THE PROBLEM - Could you copy exactly the lines from the start of the records through the one containing "scene.view_settings.view_transform = 'Standard'", both included, and leave out the pictures?

INPUT ROWS -
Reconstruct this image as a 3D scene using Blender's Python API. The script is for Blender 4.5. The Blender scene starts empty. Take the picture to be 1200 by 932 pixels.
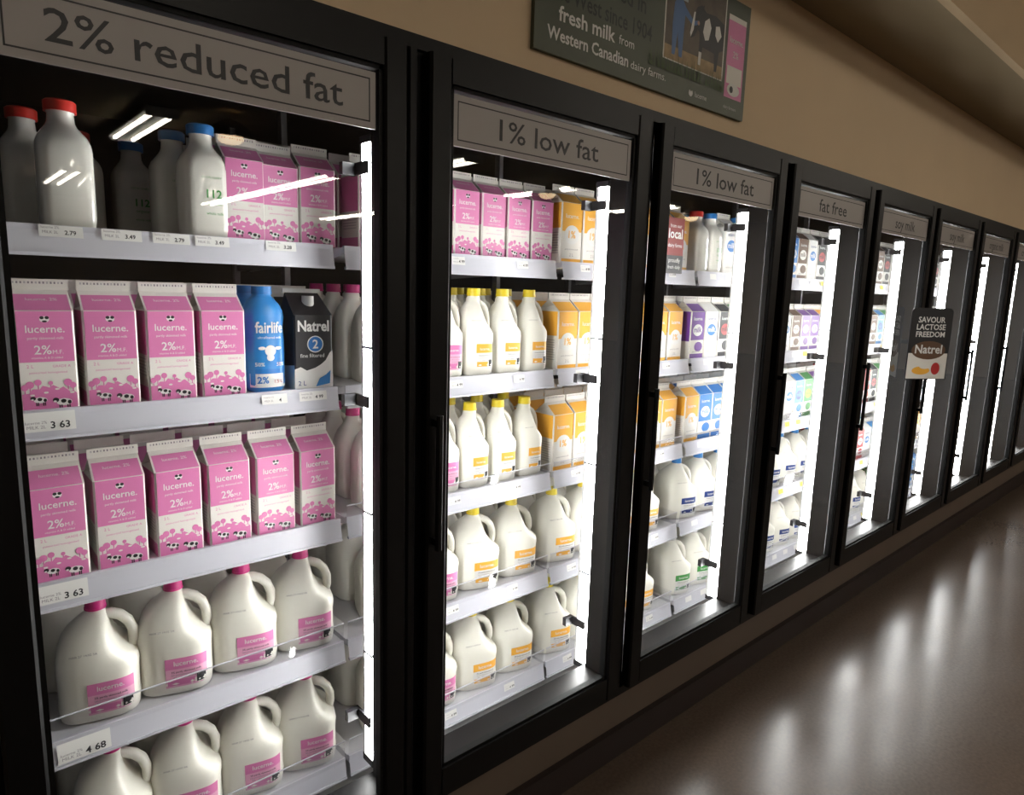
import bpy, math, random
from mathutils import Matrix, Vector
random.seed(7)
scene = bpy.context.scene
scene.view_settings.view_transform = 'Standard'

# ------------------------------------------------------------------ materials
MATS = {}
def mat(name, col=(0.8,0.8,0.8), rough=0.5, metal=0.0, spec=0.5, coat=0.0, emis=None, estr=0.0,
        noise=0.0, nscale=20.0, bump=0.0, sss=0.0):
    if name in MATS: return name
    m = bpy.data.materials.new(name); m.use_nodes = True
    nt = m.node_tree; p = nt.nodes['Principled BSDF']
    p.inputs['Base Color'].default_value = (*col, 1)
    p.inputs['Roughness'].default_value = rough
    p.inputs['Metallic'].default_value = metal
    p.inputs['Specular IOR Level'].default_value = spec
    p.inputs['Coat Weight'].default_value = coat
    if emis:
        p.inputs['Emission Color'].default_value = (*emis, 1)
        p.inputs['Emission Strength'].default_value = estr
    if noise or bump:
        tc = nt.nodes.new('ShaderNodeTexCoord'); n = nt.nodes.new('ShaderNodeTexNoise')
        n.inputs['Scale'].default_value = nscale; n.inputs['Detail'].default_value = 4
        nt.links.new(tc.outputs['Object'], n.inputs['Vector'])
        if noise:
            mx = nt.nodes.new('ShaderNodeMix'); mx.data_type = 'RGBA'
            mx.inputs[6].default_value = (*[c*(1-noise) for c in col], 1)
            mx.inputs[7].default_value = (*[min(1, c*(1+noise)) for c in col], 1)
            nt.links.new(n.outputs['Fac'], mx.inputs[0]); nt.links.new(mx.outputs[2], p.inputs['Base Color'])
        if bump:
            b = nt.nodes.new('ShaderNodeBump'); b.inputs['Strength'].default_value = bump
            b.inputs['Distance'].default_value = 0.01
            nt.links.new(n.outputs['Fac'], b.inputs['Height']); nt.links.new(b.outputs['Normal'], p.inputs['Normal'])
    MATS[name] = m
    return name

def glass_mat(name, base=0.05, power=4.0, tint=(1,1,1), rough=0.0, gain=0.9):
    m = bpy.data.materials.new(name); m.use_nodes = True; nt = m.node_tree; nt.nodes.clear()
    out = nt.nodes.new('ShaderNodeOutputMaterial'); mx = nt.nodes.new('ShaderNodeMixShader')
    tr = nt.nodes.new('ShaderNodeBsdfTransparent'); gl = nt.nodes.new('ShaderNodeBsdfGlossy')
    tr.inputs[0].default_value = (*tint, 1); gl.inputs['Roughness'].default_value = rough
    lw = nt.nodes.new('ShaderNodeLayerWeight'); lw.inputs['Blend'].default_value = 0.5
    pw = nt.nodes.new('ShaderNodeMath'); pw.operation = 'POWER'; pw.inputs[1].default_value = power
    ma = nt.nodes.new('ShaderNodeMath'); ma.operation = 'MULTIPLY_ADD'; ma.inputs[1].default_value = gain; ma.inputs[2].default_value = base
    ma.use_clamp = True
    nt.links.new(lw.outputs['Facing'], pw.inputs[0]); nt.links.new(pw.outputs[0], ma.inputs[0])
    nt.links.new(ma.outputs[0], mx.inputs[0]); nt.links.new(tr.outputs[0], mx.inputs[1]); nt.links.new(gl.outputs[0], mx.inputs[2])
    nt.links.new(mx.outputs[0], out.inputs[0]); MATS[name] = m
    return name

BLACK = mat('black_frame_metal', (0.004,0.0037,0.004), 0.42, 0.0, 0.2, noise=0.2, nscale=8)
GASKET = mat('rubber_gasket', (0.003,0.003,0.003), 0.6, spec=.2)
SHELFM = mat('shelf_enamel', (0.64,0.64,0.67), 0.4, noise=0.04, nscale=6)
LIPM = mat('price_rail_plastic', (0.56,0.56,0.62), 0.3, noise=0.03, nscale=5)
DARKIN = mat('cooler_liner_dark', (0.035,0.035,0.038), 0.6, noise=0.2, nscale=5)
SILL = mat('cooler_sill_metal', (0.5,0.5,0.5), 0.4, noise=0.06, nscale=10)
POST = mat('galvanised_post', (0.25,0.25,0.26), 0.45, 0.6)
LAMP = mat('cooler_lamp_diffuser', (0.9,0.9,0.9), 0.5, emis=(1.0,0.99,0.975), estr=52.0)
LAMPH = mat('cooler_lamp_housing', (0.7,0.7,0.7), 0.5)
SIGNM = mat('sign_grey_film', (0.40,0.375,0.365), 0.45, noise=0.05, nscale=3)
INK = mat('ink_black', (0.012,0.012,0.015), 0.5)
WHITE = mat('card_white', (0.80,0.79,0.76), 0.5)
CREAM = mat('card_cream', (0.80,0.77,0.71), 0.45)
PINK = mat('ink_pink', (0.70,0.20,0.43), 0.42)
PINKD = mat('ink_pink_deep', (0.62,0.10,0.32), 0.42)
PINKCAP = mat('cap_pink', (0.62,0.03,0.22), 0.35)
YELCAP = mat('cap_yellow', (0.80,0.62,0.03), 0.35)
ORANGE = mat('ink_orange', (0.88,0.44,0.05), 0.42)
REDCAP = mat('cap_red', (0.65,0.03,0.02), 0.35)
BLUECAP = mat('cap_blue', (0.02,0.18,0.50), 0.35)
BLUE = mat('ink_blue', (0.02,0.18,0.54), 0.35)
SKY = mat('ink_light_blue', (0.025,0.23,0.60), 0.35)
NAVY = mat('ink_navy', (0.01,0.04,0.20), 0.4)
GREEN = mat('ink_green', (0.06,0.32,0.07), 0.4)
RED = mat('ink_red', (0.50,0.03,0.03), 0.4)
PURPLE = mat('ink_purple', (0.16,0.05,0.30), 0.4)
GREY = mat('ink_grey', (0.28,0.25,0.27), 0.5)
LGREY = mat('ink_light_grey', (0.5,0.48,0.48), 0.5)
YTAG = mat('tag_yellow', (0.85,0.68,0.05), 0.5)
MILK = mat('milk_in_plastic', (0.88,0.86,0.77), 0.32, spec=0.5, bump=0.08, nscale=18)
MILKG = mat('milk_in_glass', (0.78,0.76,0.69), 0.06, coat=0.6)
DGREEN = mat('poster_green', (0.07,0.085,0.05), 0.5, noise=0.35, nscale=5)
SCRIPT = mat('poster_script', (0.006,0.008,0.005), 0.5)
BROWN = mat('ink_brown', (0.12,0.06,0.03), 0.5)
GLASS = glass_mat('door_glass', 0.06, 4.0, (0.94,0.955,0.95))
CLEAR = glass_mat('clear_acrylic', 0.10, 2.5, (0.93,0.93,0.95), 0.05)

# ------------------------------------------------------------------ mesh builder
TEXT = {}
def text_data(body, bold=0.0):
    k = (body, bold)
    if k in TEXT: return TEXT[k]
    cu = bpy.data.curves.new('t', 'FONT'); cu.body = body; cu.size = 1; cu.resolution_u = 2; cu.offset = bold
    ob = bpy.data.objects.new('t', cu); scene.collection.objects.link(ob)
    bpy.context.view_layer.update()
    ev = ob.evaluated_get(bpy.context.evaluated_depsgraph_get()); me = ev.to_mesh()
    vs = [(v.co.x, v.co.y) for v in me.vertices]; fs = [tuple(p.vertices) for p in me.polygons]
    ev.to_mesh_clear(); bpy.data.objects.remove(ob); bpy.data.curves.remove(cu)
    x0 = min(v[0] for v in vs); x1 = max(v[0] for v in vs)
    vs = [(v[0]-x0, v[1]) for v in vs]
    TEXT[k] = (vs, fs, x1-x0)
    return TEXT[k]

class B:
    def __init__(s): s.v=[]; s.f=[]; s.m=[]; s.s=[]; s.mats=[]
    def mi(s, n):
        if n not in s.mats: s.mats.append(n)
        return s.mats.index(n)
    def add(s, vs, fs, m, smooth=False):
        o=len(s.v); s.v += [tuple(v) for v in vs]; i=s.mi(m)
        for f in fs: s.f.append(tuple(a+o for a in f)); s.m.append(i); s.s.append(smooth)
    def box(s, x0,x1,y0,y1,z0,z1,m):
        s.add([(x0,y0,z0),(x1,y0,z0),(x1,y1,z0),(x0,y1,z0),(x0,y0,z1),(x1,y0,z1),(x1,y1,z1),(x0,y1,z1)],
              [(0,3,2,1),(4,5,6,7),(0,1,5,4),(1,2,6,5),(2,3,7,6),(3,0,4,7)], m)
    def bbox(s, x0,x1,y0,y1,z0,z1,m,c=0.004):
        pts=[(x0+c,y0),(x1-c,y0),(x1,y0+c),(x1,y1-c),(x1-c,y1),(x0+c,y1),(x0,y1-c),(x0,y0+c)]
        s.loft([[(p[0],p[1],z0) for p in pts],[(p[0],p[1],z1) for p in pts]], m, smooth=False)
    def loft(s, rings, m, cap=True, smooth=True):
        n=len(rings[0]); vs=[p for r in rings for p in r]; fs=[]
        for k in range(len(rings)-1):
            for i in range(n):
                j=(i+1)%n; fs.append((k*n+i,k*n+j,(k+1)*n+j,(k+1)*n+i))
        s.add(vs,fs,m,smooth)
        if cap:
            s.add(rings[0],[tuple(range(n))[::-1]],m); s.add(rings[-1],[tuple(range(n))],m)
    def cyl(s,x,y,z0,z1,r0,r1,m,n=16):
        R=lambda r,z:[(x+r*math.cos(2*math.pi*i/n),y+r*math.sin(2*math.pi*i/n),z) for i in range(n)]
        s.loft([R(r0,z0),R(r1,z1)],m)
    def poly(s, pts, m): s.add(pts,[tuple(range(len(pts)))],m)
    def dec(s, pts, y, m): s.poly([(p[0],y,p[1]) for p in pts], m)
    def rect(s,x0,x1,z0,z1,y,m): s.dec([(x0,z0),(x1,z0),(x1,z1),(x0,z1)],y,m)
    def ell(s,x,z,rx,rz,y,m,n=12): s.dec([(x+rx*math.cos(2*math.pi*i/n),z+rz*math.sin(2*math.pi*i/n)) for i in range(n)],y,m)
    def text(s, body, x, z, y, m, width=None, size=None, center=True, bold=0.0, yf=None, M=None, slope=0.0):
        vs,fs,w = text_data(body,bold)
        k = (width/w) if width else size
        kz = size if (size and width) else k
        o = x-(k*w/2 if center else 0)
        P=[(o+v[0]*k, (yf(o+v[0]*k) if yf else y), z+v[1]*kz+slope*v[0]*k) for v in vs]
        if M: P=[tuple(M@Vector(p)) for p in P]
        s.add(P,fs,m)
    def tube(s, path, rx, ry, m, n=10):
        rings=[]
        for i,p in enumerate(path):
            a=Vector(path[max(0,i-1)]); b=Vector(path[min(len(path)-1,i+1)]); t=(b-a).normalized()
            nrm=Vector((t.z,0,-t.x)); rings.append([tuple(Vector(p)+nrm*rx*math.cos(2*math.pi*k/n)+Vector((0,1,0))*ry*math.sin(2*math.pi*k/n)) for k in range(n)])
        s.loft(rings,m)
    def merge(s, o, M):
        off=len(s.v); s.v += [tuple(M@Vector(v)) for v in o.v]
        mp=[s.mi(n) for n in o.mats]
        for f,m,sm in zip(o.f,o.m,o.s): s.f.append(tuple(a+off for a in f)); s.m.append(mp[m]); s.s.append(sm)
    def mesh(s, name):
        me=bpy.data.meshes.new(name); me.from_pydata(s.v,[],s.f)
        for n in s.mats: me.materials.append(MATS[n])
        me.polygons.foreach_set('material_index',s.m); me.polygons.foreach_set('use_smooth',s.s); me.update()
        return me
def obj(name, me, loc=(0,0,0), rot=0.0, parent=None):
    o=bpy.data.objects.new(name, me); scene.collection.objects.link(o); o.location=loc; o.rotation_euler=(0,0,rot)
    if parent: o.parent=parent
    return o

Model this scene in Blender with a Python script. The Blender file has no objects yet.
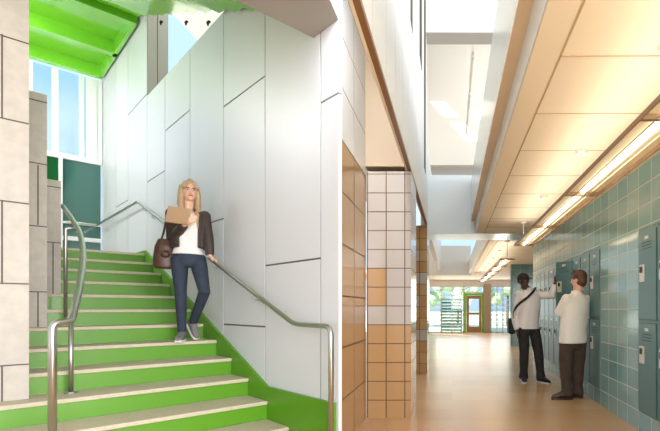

ANSWER FOR THE TASK -
Reconstruct this image as a 3D scene using Blender's Python API. The script is for Blender 4.5. The Blender scene starts empty. Take the picture to be 1200 by 932 pixels.
import bpy, math, random
from mathutils import Matrix, Vector
random.seed(7)
scene = bpy.context.scene
scene.view_settings.view_transform = 'Standard'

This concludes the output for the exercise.